Hoje, tenho a indizível alegria de trabalhar onde sonhei a vida inteira, na cabine de comando de um dos mais icônicos jatos de passageiros de todos os tempos. E como eu queria ter conversado com alguém na minha posição antes de chegar aqui! Todos os meus livros foram escritos pois eu queria lê-los e ninguém os havia escrito antes. Da mesma forma, cabe a mim passar o que sei para quem ainda não está mas deseja chegar onde eu cheguei. Embora eu ainda tenha toda uma carreira pela frente, já passei a fase mais crítica, de quando você deixa de ser um aluno e passa a ser um profissional. E tive o privilégio de ser aluno na maior aviação do planeta. Com um descompromissado artigo publicado por Raul Marinho no seu blog em 2012, antes mesmo do meu solo do PP, comecei a desenvolver o assunto, que depois foi abordado diversas vezes tanto no Para Ser Piloto quanto nos podcasts e artigos do Canal Piloto. Graças a isso, passei a ajudar todos que me procurem para saber sobre a formação na FAA. Meus últimos dois anos no Brasil têm sido focados muito nisso, ao ponto de este mês estar sendo lançado meu livro sobre o assunto.

A editora Bianchi me convidou a participar da sua série “50 Dicas Sobre Aviação” e foi um prazer fazê-lo com o título “Formação de Pilotos nos Estados Unidos”, que será lançado dia 22 de agosto (R. Dep. Joaquim Libânio, 254 – Vila Mariana, São Paulo – SP, 04120-090 – (11) 5579-0005). Será muito bom encontrar e conversar com tantos amigos e colegas sobre um assunto que nos fascina a todos, a formação aeronáutica, foco inclusive do título que será lançado no mesmo dia, pela mesma série, pelo grande Alexandre Sales, referência no assunto, e com quem terei a honra de dividir a mesa de autógrafos.
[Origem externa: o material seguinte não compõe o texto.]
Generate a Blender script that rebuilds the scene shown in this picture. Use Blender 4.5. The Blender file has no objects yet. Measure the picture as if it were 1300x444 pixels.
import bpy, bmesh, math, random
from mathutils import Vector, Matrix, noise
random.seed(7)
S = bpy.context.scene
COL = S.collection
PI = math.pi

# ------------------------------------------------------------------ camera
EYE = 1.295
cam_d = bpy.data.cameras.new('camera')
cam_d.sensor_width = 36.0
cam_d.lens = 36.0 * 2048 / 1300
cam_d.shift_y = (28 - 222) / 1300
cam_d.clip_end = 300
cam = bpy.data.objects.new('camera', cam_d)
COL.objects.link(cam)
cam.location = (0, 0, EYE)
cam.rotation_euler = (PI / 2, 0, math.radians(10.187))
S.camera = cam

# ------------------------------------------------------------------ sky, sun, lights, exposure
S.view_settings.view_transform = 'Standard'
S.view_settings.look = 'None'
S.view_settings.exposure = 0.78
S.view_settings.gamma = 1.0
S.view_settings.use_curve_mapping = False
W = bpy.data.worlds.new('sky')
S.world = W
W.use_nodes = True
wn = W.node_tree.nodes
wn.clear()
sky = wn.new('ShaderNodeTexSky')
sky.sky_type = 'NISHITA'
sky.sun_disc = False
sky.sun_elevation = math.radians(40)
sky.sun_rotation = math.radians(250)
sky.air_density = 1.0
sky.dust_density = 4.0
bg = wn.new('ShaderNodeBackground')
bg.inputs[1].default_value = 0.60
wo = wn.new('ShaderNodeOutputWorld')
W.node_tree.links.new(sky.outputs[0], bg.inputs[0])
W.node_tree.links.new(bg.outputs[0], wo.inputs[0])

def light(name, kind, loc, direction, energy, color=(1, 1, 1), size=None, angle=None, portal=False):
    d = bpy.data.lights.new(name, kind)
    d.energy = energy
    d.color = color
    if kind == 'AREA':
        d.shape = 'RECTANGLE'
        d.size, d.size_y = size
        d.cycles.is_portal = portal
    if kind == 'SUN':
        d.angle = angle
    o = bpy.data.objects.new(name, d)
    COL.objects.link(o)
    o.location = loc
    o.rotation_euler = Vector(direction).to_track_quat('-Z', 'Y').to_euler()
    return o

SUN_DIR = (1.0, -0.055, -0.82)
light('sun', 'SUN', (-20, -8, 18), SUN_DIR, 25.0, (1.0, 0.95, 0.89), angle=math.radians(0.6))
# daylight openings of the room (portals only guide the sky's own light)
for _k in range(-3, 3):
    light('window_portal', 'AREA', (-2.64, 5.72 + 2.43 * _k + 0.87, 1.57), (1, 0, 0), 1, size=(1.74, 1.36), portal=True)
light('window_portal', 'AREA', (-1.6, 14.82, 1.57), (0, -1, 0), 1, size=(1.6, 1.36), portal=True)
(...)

Essa semana, no entanto, tive um privilégio ainda mais raro. Embora eu recomende várias escolas para vários perfis de alunos e formação nos Estados Unidos, a escola com a qual tenho a relação mais estreita é a Treasure Coast Flight Training, que passei a representar depois de conhecer e voar lá algumas vezes. Com um clima de escola pequena mas com a organização e estrutura de uma escola grande, a Treasure Coast me surpreende cada vez que volto lá, e me sinto feliz de cada dia mais conhecer alunos que também estão ligados a ela de alguma forma. Essa semana estive na Flórida, após mais de um ano no Brasil, devido justamente à minha transição profissional. Claro que voltar aos Estados Unidos com a minha “missão cumprida” já foi, por si só, um momento de muita alegria para mim.
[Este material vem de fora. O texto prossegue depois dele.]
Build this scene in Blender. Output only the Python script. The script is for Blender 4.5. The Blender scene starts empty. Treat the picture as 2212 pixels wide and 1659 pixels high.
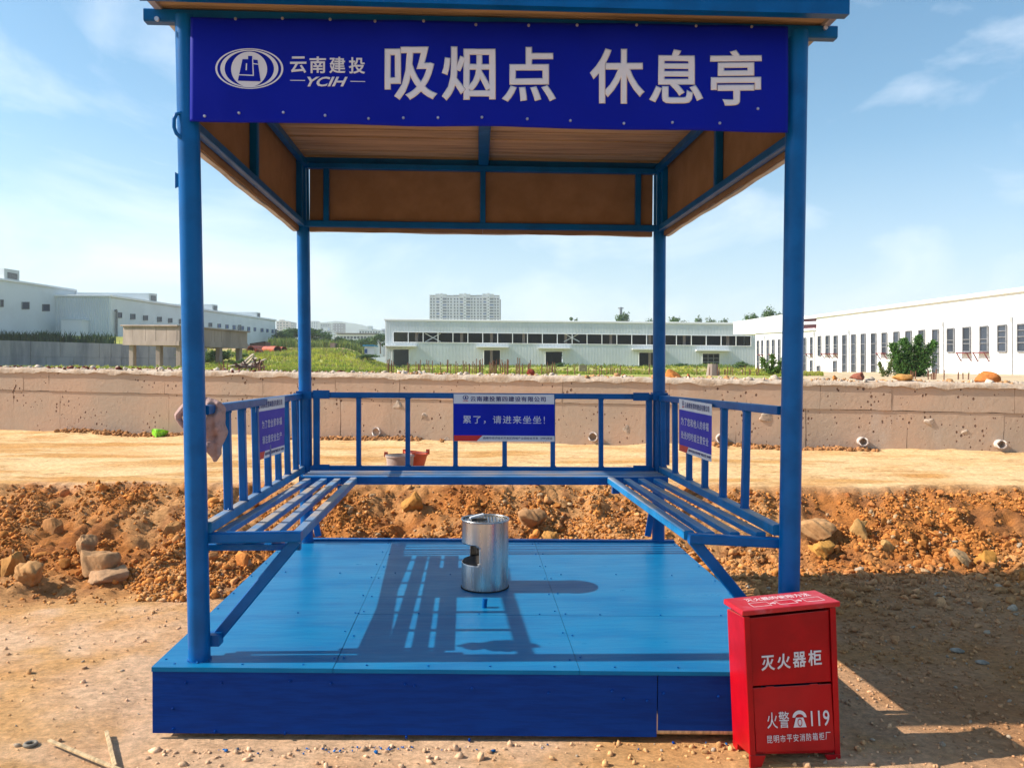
import bpy, math, random
import numpy as np
from mathutils import Vector, Matrix
random.seed(7); rng = np.random.default_rng(7)
S = bpy.context.scene
COL = S.collection

# ------------------------------------------------------------------ camera
CH, YAW, PITCH, ROLL, FPX = 1.56, 0.044, 0.0182, -0.006, 1707.1
CXP, CYP = 1106.0, 829.5
cy, sy = math.cos(YAW), math.sin(YAW)
cp, sp = math.cos(PITCH), math.sin(PITCH)
cr, sr = math.cos(ROLL), math.sin(ROLL)
xv = Vector((cy, -sy, 0)); hv = Vector((sy, cy, 0)); zv = Vector((0, 0, 1))
uv_ = hv*sp + zv*cp; FWD = hv*cp - zv*sp
RGT = xv*cr - uv_*sr; UPV = xv*sr + uv_*cr
EYE = Vector((0, 0, CH))
cam = bpy.data.cameras.new('camera'); camo = bpy.data.objects.new('camera', cam); COL.objects.link(camo)
M = Matrix((RGT, UPV, -FWD)).transposed().to_4x4(); M.translation = EYE
camo.matrix_world = M
cam.sensor_width = 36; cam.sensor_fit = 'HORIZONTAL'; cam.lens = FPX/2212*36
cam.clip_start = .05; cam.clip_end = 20000
S.camera = camo

# ------------------------------------------------------------------ world, sun, exposure
ELEV = math.radians(37.5); SUNY = 0.012
w = bpy.data.worlds.new('World'); S.world = w; w.use_nodes = True
nt = w.node_tree; nt.nodes.clear()
def N(nt, t, **k):
    n = nt.nodes.new(t)
    for a, b in k.items(): setattr(n, a, b)
    return n
out = N(nt, 'ShaderNodeOutputWorld'); bg = N(nt, 'ShaderNodeBackground')
sky = N(nt, 'ShaderNodeTexSky', sky_type='NISHITA', sun_disc=False)
sky.sun_elevation = ELEV; sky.sun_rotation = math.radians(-90) + SUNY
sky.altitude = 300; sky.air_density = 1.0; sky.dust_density = .8; sky.ozone_density = 1.5
tc = N(nt, 'ShaderNodeTexCoord')
mp = N(nt, 'ShaderNodeMapping'); mp.inputs['Scale'].default_value = (1.0, 1.0, 2.2); mp.inputs['Location'].default_value = (.35, .1, .2)
no = N(nt, 'ShaderNodeTexNoise'); no.inputs['Scale'].default_value = 3.2; no.inputs['Detail'].default_value = 9; no.inputs['Roughness'].default_value = .55
no.inputs['Distortion'].default_value = .6
ramp = N(nt, 'ShaderNodeMapRange'); ramp.inputs['From Min'].default_value = .50; ramp.inputs['From Max'].default_value = .75
ramp.inputs['To Max'].default_value = .62
hz = N(nt, 'ShaderNodeSeparateXYZ'); hr = N(nt, 'ShaderNodeMapRange')
hr.inputs['From Min'].default_value = -.02; hr.inputs['From Max'].default_value = .26; hr.inputs['To Min'].default_value = .62; hr.inputs['To Max'].default_value = .0
mxa = N(nt, 'ShaderNodeMix', data_type='RGBA'); mxa.inputs[7].default_value = (5.0, 5.9, 7.0, 1)
mxc = N(nt, 'ShaderNodeMix', data_type='RGBA'); mxc.inputs[7].default_value = (9.6, 10.0, 10.6, 1)
L = nt.links.new
L(tc.outputs['Generated'], mp.inputs['Vector']); L(mp.outputs[0], no.inputs['Vector']); L(no.outputs['Fac'], ramp.inputs['Value'])
L(tc.outputs['Generated'], hz.inputs[0]); L(hz.outputs['Z'], hr.inputs['Value'])
hs = N(nt, 'ShaderNodeHueSaturation'); hs.inputs['Saturation'].default_value = 1.28; hs.inputs['Hue'].default_value = .485; hs.inputs['Value'].default_value = 1.32
L(sky.outputs[0], hs.inputs['Color']); L(hs.outputs[0], mxa.inputs[6]); L(hr.outputs[0], mxa.inputs[0])
L(mxa.outputs[2], mxc.inputs[6]); L(ramp.outputs[0], mxc.inputs[0])
L(mxc.outputs[2], bg.inputs['Color']); bg.inputs['Strength'].default_value = .082
L(bg.outputs[0], out.inputs['Surface'])
sun = bpy.data.lights.new('sun', 'SUN'); so = bpy.data.objects.new('sun', sun); COL.objects.link(so)
sun.energy = 5.0; sun.angle = math.radians(.5); sun.color = (1, .93, .82)
SV = Vector((-math.cos(ELEV)*math.cos(SUNY), math.cos(ELEV)*math.sin(SUNY), math.sin(ELEV)))
so.rotation_euler = SV.to_track_quat('Z', 'Y').to_euler()
S.view_settings.view_transform = 'Standard'; S.view_settings.look = 'None'
S.view_settings.exposure = 0.72; S.view_settings.gamma = 1; S.view_settings.use_curve_mapping = False
S.cycles.use_denoising = True; S.cycles.max_bounces = 8; S.cycles.diffuse_bounces = 3; S.cycles.volume_bounces = 1
S.cycles.sample_clamp_indirect = 6

# ------------------------------------------------------------------ helpers
def U(px, py, X=None, Y=None, Z=None, P=None):
    """point of the place seen at a picture position, on a plane of the place"""
    d = FWD + RGT*((px-CXP)/FPX) + UPV*((CYP-py)/FPX)
    if Y is not None: t = Y/d.y
    elif X is not None: t = X/d.x
    elif Z is not None: t = (Z-CH)/d.z
    else:
        p0, n = P; t = (p0-EYE).dot(n)/d.dot(n)
    return EYE + d*t
def vplane(a, b):
    n = Vector((b.y-a.y, -(b.x-a.x), 0)).normalized()
    if n.y > 0 and abs(n.y) > .05 or (abs(n.y) <= .05 and n.dot(EYE-a) < 0): n = -n
    if n.dot(EYE-a) < 0: n = -n
    return (a, n)

MATS = {}
def mat(name, col, rough=.55, var=.12, vs=4., bump=0., bs=60., metal=0., spec=.5, col2=None, lo=.42, hi=.62, stretch=(1, 1, 1), streak=0., dust=None, coat=0.):
    m = bpy.data.materials.new(name); m.use_nodes = True; nt = m.node_tree; L = nt.links.new
    b = nt.nodes['Principled BSDF']; b.inputs['Roughness'].default_value = rough; b.inputs['Metallic'].default_value = metal
    b.inputs['Specular IOR Level'].default_value = spec; b.inputs['Coat Weight'].default_value = coat
    tc = N(nt, 'ShaderNodeTexCoord'); mp = N(nt, 'ShaderNodeMapping'); mp.inputs['Scale'].default_value = stretch
    L(tc.outputs['Object'], mp.inputs['Vector'])
    n1 = N(nt, 'ShaderNodeTexNoise'); n1.inputs['Scale'].default_value = vs; n1.inputs['Detail'].default_value = 8; n1.inputs['Roughness'].default_value = .62
    L(mp.outputs[0], n1.inputs['Vector'])
    r = N(nt, 'ShaderNodeMapRange'); r.inputs['From Min'].default_value = lo; r.inputs['From Max'].default_value = hi
    L(n1.outputs['Fac'], r.inputs['Value'])
    c2 = col2 or tuple(c*(1-var*2) for c in col)
    c1 = col if col2 else tuple(min(1, c*(1+var)) for c in col)
    mx = N(nt, 'ShaderNodeMix', data_type='RGBA'); mx.inputs[6].default_value = (*c1, 1); mx.inputs[7].default_value = (*c2, 1)
    L(r.outputs[0], mx.inputs[0]); last = mx.outputs[2]
    if dust:
        g = N(nt, 'ShaderNodeNewGeometry'); sx = N(nt, 'ShaderNodeSeparateXYZ'); L(g.outputs['Normal'], sx.inputs[0])
        n2 = N(nt, 'ShaderNodeTexNoise'); n2.inputs['Scale'].default_value = 3.5; n2.inputs['Detail'].default_value = 6; L(tc.outputs['Object'], n2.inputs['Vector'])
        rr = N(nt, 'ShaderNodeMapRange'); rr.inputs['From Min'].default_value = .42; rr.inputs['From Max'].default_value = .62; rr.inputs['To Max'].default_value = dust; rr.inputs['To Min'].default_value = dust*.35
        L(n2.outputs['Fac'], rr.inputs['Value'])
        mu = N(nt, 'ShaderNodeMath', operation='MULTIPLY', use_clamp=True)
        L(sx.outputs['Z'], mu.inputs[0]); L(rr.outputs[0], mu.inputs[1])
        m2 = N(nt, 'ShaderNodeMix', data_type='RGBA'); m2.inputs[7].default_value = (.42, .33, .25, 1)
        L(mu.outputs[0], m2.inputs[0]); L(last, m2.inputs[6]); last = m2.outputs[2]
    L(last, b.inputs['Base Color'])
    rv = N(nt, 'ShaderNodeMapRange'); rv.inputs['To Min'].default_value = max(0, rough-.1); rv.inputs['To Max'].default_value = min(1, rough+.12)
    L(n1.outputs['Fac'], rv.inputs['Value']); L(rv.outputs[0], b.inputs['Roughness'])
    if bump:
        n3 = N(nt, 'ShaderNodeTexNoise'); n3.inputs['Scale'].default_value = bs; n3.inputs['Detail'].default_value = 8; n3.inputs['Roughness'].default_value = .6
        L(mp.outputs[0], n3.inputs['Vector'])
        bp = N(nt, 'ShaderNodeBump'); bp.inputs['Strength'].default_value = 1; bp.inputs['Distance'].default_value = bump
        L(n3.outputs['Fac'], bp.inputs['Height']); L(bp.outputs[0], b.inputs['Normal'])
    MATS[name] = m
    return m
def attrmat(name, rough=.9, bump=.004, bs=40, var=.35, vs=9, spec=.25, stretch=(1, 1, 1), trans=0.):
    """colour from the mesh's own colour attribute, broken up by noise"""
    m = bpy.data.materials.new(name); m.use_nodes = True; nt = m.node_tree; L = nt.links.new
    b = nt.nodes['Principled BSDF']; b.inputs['Roughness'].default_value = rough; b.inputs['Specular IOR Level'].default_value = spec
    at = N(nt, 'ShaderNodeVertexColor', layer_name='Col')
    tc = N(nt, 'ShaderNodeTexCoord'); mp = N(nt, 'ShaderNodeMapping'); mp.inputs['Scale'].default_value = stretch; L(tc.outputs['Object'], mp.inputs['Vector'])
    n1 = N(nt, 'ShaderNodeTexNoise'); n1.inputs['Scale'].default_value = vs; n1.inputs['Detail'].default_value = 12; n1.inputs['Roughness'].default_value = .7
    L(mp.outputs[0], n1.inputs['Vector'])
    r = N(nt, 'ShaderNodeMapRange'); r.inputs['From Min'].default_value = .3; r.inputs['From Max'].default_value = .7; r.inputs['To Min'].default_value = 1-var; r.inputs['To Max'].default_value = 1+var
    L(n1.outputs['Fac'], r.inputs['Value'])
    vm = N(nt, 'ShaderNodeVectorMath', operation='SCALE'); L(at.outputs[0], vm.inputs[0]); L(r.outputs[0], vm.inputs['Scale'])
    L(vm.outputs[0], b.inputs['Base Color'])
    if bump:
        n3 = N(nt, 'ShaderNodeTexNoise'); n3.inputs['Scale'].default_value = bs; n3.inputs['Detail'].default_value = 10; n3.inputs['Roughness'].default_value = .68
        L(mp.outputs[0], n3.inputs['Vector'])
        bp = N(nt, 'ShaderNodeBump'); bp.inputs['Distance'].default_value = bump; L(n3.outputs['Fac'], bp.inputs['Height']); L(bp.outputs[0], b.inputs['Normal'])
    if trans:
        tr = N(nt, 'ShaderNodeBsdfTranslucent'); L(vm.outputs[0], tr.inputs['Color']); ms = N(nt, 'ShaderNodeMixShader'); ms.inputs[0].default_value = trans
        L(b.outputs[0], ms.inputs[1]); L(tr.outputs[0], ms.inputs[2]); L(ms.outputs[0], nt.nodes['Material Output'].inputs['Surface'])
    MATS[name] = m
    return m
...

Exatamente dois anos e cinco meses depois de checar o Commercial na FAA, estou checado como SIC – segundo em comando – no Boeing 737 Next Generation pela ANAC, e não pude deixar de visitar a cidade onde me formei, e o aeroporto onde fiz meus primeiros voos: DeLand, próxima a Daytona Beach. Mas na volta a Stuart é que tive o ponto alto da viagem: um bate-papo com os alunos da TCFT sobre a linha aérea e a operação do Boeing 737. Com uma turma que incluía, além de brasileiros, estudantes da China, Guatemala, Nicarágua e Tchecoslováquia, conversamos sobre a vida após formado, seleção de companhia aérea, operação do 737, semelhanças e diferenças entre voar um Cessna 172, um Duchess e um jato. Foram duas horas extremamente agradáveis que espero que se repitam em breve.

Acredito que um dos maiores legados que alguém pode deixar, talvez o maior, seja justo seu conhecimento. Quanto mais se divide, mais se ganha. Poder fazer essa ponte entre Estados Unidos e Brasil tem me ensinado muito, e poder fazer dela uma via de mão-dupla é algo que sempre busquei. É uma pequena contribuição, para que um dia o “black cloth” seja coisa do passado.